Unidentified Analyst

Thanks a lot.

Nick Sutton

Sure.

Operator

(Operator Instructions)

Our next question comes from Ron Mills at Johnson Rice.

Ron Mills – Johnson Rice

Hey, Nick, one follow-up. I think you started to answer this a second ago. In your press release, you talk about 460 wells in the Permian and in Powder River Basins, of which, I guess, 48 we can think of as being in the PRB. How do you get to that 400-plus in the Permian, and is that doing the work and breaking it down by Wolfcamp A and B and the Spraberry, et cetera?

Nick Sutton

Yes, that's exactly what we are doing. If we look at it from a gross basis rather than net, what we see is– I'm going to go through this fairly quickly– 79 operated gross locations in Reeves, 87 non-operated for 166 total.
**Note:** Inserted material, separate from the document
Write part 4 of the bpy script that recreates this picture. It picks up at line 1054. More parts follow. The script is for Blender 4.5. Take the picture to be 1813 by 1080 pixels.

If you apply two to five benches you come up with 332 to 830. Doing that on a net basis, same kind of math, you come up with a low of 126 and a high of 315 laterals. That's on 63 locations, some of which are operated, some of which are not operated. Most of them being operated.

In Gardendale, I'm just going to continue with net, we are looking at about 22 locations, all of which are operated. We are seeing two to six benches over there. So applying that math, you come up with 44 to 132 laterals.

And in the Turner, we've talked about 48, one of them is down, and another one has got some questions, so let's just call it 46, 47 to go. That comes up with the 216 to 493 actual laterals. That's on a net basis. On a gross basis, that's exposure to 426 to over 1,000 laterals on a gross basis.

So whether you look at it net or gross, I think that, obviously, the exposure to the science and everything is on a gross basis. It has got good exposure there. On a net basis, 493 laterals. Will it turn out to be 400 or 600, or who knows, but that's just on our existing acreage position.

I think the key takeaway is that on our existing acreage position, and with the number of laterals that are substantially de-risked by ourselves and by others, we are looking at 200 laterals. Call it $7 million per lateral and you can see that's a pretty big capital program that can keep us busy. And if we look at the high end of the number of laterals and this is not just picking numbers.

Is the lower Spraberry substantially de-risked or is it not, so does it fall into the left side of the equation or right side? Those are individual questions. Data is being developed on a daily basis, and let's assume that we are limited to the things that we have already identified as being potential, that is almost 500 laterals. Pick a number again, $7 million a lateral, $3.5 billion of CapEx.

Do we have runway in front of us? We've got a lot of runway in front of us because we do operate much to most of what we've got on our plates, and certainly, I think it is a combination of excellent well results by ourselves and by our industry colleagues in our respective areas of operations coupled with the acreage position we have relative to the size of the Company. You can just– you don't need a four-function calculator to do the math on that, so it is pretty exciting.

Ron Mills – Johnson Rice

Great. No, I appreciate the clarification. Thanks.

Nick Sutton

Thank you, Ron. Well, operator, I think if there are no other calls we can bring this meeting to a close. It is been an hour now, so I appreciate everyone's time. Everybody is very busy, and we thank you for joining with us on this call. We are here always to answer any follow-up questions as you go forward.

We are here to help you when you need clarity for building your own models and developing your own outlook here. Again, thank you for your ongoing interest in our Company, and we are here to help you do your job, as well. So thanks again.

Operator

The conference is now concluded. Thank you for attending today's presentation. You may now disconnect.